Word for word, retype every entry in the listing.
**** Records shown
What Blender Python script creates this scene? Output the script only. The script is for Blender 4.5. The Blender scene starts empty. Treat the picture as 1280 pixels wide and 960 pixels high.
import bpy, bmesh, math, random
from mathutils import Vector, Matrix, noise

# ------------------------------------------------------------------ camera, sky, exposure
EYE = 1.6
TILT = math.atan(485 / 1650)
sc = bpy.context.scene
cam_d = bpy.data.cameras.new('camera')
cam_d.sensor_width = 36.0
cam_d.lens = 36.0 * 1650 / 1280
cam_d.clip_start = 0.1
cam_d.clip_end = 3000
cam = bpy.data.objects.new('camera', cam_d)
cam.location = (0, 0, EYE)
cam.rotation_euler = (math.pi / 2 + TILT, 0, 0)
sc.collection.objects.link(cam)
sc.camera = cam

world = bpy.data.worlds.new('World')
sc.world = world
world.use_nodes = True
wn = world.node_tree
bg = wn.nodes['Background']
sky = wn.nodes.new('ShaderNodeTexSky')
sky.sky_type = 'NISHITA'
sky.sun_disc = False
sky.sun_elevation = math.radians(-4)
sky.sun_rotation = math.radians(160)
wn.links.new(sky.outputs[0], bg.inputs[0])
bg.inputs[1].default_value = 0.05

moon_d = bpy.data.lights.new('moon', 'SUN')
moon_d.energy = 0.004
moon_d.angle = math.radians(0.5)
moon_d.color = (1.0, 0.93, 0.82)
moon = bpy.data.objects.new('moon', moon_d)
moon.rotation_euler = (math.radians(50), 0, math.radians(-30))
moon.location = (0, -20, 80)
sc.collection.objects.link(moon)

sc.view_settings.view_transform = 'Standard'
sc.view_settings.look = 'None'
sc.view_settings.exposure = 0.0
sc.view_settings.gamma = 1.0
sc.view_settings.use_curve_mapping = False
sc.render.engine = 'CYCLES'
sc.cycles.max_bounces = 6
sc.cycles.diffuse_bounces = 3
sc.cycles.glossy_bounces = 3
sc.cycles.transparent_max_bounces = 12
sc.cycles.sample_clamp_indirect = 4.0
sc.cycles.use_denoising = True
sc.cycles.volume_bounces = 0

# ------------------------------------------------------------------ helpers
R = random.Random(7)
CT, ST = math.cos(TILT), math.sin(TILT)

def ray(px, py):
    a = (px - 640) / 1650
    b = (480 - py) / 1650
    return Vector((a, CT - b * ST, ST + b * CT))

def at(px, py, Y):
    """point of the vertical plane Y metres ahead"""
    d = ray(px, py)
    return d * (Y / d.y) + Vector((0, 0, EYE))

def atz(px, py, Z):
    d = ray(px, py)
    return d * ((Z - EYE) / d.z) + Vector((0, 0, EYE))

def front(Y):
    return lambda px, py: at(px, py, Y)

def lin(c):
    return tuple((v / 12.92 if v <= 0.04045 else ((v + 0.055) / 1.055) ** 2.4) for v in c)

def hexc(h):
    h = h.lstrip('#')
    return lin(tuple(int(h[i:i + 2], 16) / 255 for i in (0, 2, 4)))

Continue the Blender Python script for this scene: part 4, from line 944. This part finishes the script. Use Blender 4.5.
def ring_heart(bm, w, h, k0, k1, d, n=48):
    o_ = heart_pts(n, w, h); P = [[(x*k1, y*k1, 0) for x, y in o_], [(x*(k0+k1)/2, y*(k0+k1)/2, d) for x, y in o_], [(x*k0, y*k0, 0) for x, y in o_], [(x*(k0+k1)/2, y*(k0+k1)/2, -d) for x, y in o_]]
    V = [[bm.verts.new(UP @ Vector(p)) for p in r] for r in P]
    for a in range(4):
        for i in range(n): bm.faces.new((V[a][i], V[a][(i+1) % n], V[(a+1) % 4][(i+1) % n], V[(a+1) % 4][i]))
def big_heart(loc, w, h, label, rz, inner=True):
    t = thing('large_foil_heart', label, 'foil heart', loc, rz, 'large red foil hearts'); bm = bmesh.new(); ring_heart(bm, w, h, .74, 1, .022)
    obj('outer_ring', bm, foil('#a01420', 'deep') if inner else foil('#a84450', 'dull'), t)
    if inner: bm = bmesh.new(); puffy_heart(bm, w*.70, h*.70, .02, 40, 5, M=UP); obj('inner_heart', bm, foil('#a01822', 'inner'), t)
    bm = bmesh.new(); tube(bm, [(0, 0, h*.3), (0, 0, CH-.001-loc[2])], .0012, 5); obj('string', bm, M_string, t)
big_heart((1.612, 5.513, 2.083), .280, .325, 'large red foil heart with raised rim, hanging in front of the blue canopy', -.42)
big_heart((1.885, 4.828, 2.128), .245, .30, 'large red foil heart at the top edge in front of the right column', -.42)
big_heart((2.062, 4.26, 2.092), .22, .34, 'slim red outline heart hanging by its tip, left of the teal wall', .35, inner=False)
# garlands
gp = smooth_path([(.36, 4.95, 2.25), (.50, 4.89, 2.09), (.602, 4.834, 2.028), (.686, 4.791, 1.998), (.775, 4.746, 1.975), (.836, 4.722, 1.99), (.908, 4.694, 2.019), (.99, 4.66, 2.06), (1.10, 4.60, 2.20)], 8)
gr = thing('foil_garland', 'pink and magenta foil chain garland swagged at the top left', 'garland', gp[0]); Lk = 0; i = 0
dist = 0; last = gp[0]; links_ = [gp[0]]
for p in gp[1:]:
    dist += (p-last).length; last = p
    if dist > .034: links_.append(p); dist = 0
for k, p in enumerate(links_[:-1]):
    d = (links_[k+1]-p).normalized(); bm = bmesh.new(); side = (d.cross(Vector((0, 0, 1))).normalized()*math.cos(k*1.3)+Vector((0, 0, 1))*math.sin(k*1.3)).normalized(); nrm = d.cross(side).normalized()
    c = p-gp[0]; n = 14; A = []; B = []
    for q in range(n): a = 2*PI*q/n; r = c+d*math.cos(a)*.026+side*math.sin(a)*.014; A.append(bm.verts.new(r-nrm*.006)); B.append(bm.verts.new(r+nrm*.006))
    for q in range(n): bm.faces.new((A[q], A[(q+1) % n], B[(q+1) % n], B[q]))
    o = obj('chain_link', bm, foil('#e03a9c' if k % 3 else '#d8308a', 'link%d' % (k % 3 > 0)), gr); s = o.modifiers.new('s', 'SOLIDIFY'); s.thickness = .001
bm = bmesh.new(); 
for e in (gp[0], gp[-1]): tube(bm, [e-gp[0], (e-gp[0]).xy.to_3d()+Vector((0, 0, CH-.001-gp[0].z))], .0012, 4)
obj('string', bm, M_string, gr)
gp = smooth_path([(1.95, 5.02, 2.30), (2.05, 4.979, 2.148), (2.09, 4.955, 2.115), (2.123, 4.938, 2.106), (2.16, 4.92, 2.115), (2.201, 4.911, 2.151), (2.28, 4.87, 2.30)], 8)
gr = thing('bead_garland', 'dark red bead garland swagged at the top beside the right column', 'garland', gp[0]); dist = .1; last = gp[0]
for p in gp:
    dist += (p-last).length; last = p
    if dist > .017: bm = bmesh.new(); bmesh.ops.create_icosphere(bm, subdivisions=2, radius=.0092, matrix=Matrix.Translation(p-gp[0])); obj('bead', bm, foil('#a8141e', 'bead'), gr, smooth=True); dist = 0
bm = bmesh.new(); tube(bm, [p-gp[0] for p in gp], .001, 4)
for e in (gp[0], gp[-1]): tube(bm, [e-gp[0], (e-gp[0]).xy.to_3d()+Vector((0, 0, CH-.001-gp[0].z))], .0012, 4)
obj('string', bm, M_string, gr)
********
**Written response:**
What Blender Python script creates this scene? Output the script only. The script is for Blender 4.5. The Blender scene starts empty. Treat the picture as 1280 pixels wide and 960 pixels high.
import bpy, bmesh, math, random
from mathutils import Vector, Matrix, noise

# ------------------------------------------------------------------ camera, sky, exposure
EYE = 1.6
TILT = math.atan(485 / 1650)
sc = bpy.context.scene
cam_d = bpy.data.cameras.new('camera')
cam_d.sensor_width = 36.0
cam_d.lens = 36.0 * 1650 / 1280
cam_d.clip_start = 0.1
cam_d.clip_end = 3000
cam = bpy.data.objects.new('camera', cam_d)
cam.location = (0, 0, EYE)
cam.rotation_euler = (math.pi / 2 + TILT, 0, 0)
sc.collection.objects.link(cam)
sc.camera = cam

world = bpy.data.worlds.new('World')
sc.world = world
world.use_nodes = True
wn = world.node_tree
bg = wn.nodes['Background']
sky = wn.nodes.new('ShaderNodeTexSky')
sky.sky_type = 'NISHITA'
sky.sun_disc = False
sky.sun_elevation = math.radians(-4)
sky.sun_rotation = math.radians(160)
wn.links.new(sky.outputs[0], bg.inputs[0])
bg.inputs[1].default_value = 0.05

moon_d = bpy.data.lights.new('moon', 'SUN')
moon_d.energy = 0.004
moon_d.angle = math.radians(0.5)
moon_d.color = (1.0, 0.93, 0.82)
moon = bpy.data.objects.new('moon', moon_d)
moon.rotation_euler = (math.radians(50), 0, math.radians(-30))
moon.location = (0, -20, 80)
sc.collection.objects.link(moon)

sc.view_settings.view_transform = 'Standard'
sc.view_settings.look = 'None'
sc.view_settings.exposure = 0.0
sc.view_settings.gamma = 1.0
sc.view_settings.use_curve_mapping = False
sc.render.engine = 'CYCLES'
sc.cycles.max_bounces = 6
sc.cycles.diffuse_bounces = 3
sc.cycles.glossy_bounces = 3
sc.cycles.transparent_max_bounces = 12
sc.cycles.sample_clamp_indirect = 4.0
sc.cycles.use_denoising = True
sc.cycles.volume_bounces = 0

# ------------------------------------------------------------------ helpers
R = random.Random(7)
CT, ST = math.cos(TILT), math.sin(TILT)

def ray(px, py):
    a = (px - 640) / 1650
    b = (480 - py) / 1650
    return Vector((a, CT - b * ST, ST + b * CT))

def at(px, py, Y):
    """point of the vertical plane Y metres ahead"""
    d = ray(px, py)
    return d * (Y / d.y) + Vector((0, 0, EYE))

def atz(px, py, Z):
    d = ray(px, py)
    return d * ((Z - EYE) / d.z) + Vector((0, 0, EYE))

def front(Y):
    return lambda px, py: at(px, py, Y)

def lin(c):
    return tuple((v / 12.92 if v <= 0.04045 else ((v + 0.055) / 1.055) ** 2.4) for v in c)

def hexc(h):
    h = h.lstrip('#')
    return lin(tuple(int(h[i:i + 2], 16) / 255 for i in (0, 2, 4)))

Continue the Blender Python script for this scene: part 4, from line 944. This part finishes the script. Use Blender 4.5.
def ring_heart(bm, w, h, k0, k1, d, n=48):
    o_ = heart_pts(n, w, h); P = [[(x*k1, y*k1, 0) for x, y in o_], [(x*(k0+k1)/2, y*(k0+k1)/2, d) for x, y in o_], [(x*k0, y*k0, 0) for x, y in o_], [(x*(k0+k1)/2, y*(k0+k1)/2, -d) for x, y in o_]]
    V = [[bm.verts.new(UP @ Vector(p)) for p in r] for r in P]
    for a in range(4):
        for i in range(n): bm.faces.new((V[a][i], V[a][(i+1) % n], V[(a+1) % 4][(i+1) % n], V[(a+1) % 4][i]))
def big_heart(loc, w, h, label, rz, inner=True):
    t = thing('large_foil_heart', label, 'foil heart', loc, rz, 'large red foil hearts'); bm = bmesh.new(); ring_heart(bm, w, h, .74, 1, .022)
    obj('outer_ring', bm, foil('#a01420', 'deep') if inner else foil('#a84450', 'dull'), t)
    if inner: bm = bmesh.new(); puffy_heart(bm, w*.70, h*.70, .02, 40, 5, M=UP); obj('inner_heart', bm, foil('#a01822', 'inner'), t)
    bm = bmesh.new(); tube(bm, [(0, 0, h*.3), (0, 0, CH-.001-loc[2])], .0012, 5); obj('string', bm, M_string, t)
big_heart((1.612, 5.513, 2.083), .280, .325, 'large red foil heart with raised rim, hanging in front of the blue canopy', -.42)
big_heart((1.885, 4.828, 2.128), .245, .30, 'large red foil heart at the top edge in front of the right column', -.42)
big_heart((2.062, 4.26, 2.092), .22, .34, 'slim red outline heart hanging by its tip, left of the teal wall', .35, inner=False)
# garlands
gp = smooth_path([(.36, 4.95, 2.25), (.50, 4.89, 2.09), (.602, 4.834, 2.028), (.686, 4.791, 1.998), (.775, 4.746, 1.975), (.836, 4.722, 1.99), (.908, 4.694, 2.019), (.99, 4.66, 2.06), (1.10, 4.60, 2.20)], 8)
gr = thing('foil_garland', 'pink and magenta foil chain garland swagged at the top left', 'garland', gp[0]); Lk = 0; i = 0
dist = 0; last = gp[0]; links_ = [gp[0]]
for p in gp[1:]:
    dist += (p-last).length; last = p
    if dist > .034: links_.append(p); dist = 0
for k, p in enumerate(links_[:-1]):
    d = (links_[k+1]-p).normalized(); bm = bmesh.new(); side = (d.cross(Vector((0, 0, 1))).normalized()*math.cos(k*1.3)+Vector((0, 0, 1))*math.sin(k*1.3)).normalized(); nrm = d.cross(side).normalized()
    c = p-gp[0]; n = 14; A = []; B = []
    for q in range(n): a = 2*PI*q/n; r = c+d*math.cos(a)*.026+side*math.sin(a)*.014; A.append(bm.verts.new(r-nrm*.006)); B.append(bm.verts.new(r+nrm*.006))
    for q in range(n): bm.faces.new((A[q], A[(q+1) % n], B[(q+1) % n], B[q]))
    o = obj('chain_link', bm, foil('#e03a9c' if k % 3 else '#d8308a', 'link%d' % (k % 3 > 0)), gr); s = o.modifiers.new('s', 'SOLIDIFY'); s.thickness = .001
bm = bmesh.new(); 
for e in (gp[0], gp[-1]): tube(bm, [e-gp[0], (e-gp[0]).xy.to_3d()+Vector((0, 0, CH-.001-gp[0].z))], .0012, 4)
obj('string', bm, M_string, gr)
gp = smooth_path([(1.95, 5.02, 2.30), (2.05, 4.979, 2.148), (2.09, 4.955, 2.115), (2.123, 4.938, 2.106), (2.16, 4.92, 2.115), (2.201, 4.911, 2.151), (2.28, 4.87, 2.30)], 8)
gr = thing('bead_garland', 'dark red bead garland swagged at the top beside the right column', 'garland', gp[0]); dist = .1; last = gp[0]
for p in gp:
    dist += (p-last).length; last = p
    if dist > .017: bm = bmesh.new(); bmesh.ops.create_icosphere(bm, subdivisions=2, radius=.0092, matrix=Matrix.Translation(p-gp[0])); obj('bead', bm, foil('#a8141e', 'bead'), gr, smooth=True); dist = 0
bm = bmesh.new(); tube(bm, [p-gp[0] for p in gp], .001, 4)
for e in (gp[0], gp[-1]): tube(bm, [e-gp[0], (e-gp[0]).xy.to_3d()+Vector((0, 0, CH-.001-gp[0].z))], .0012, 4)
obj('string', bm, M_string, gr)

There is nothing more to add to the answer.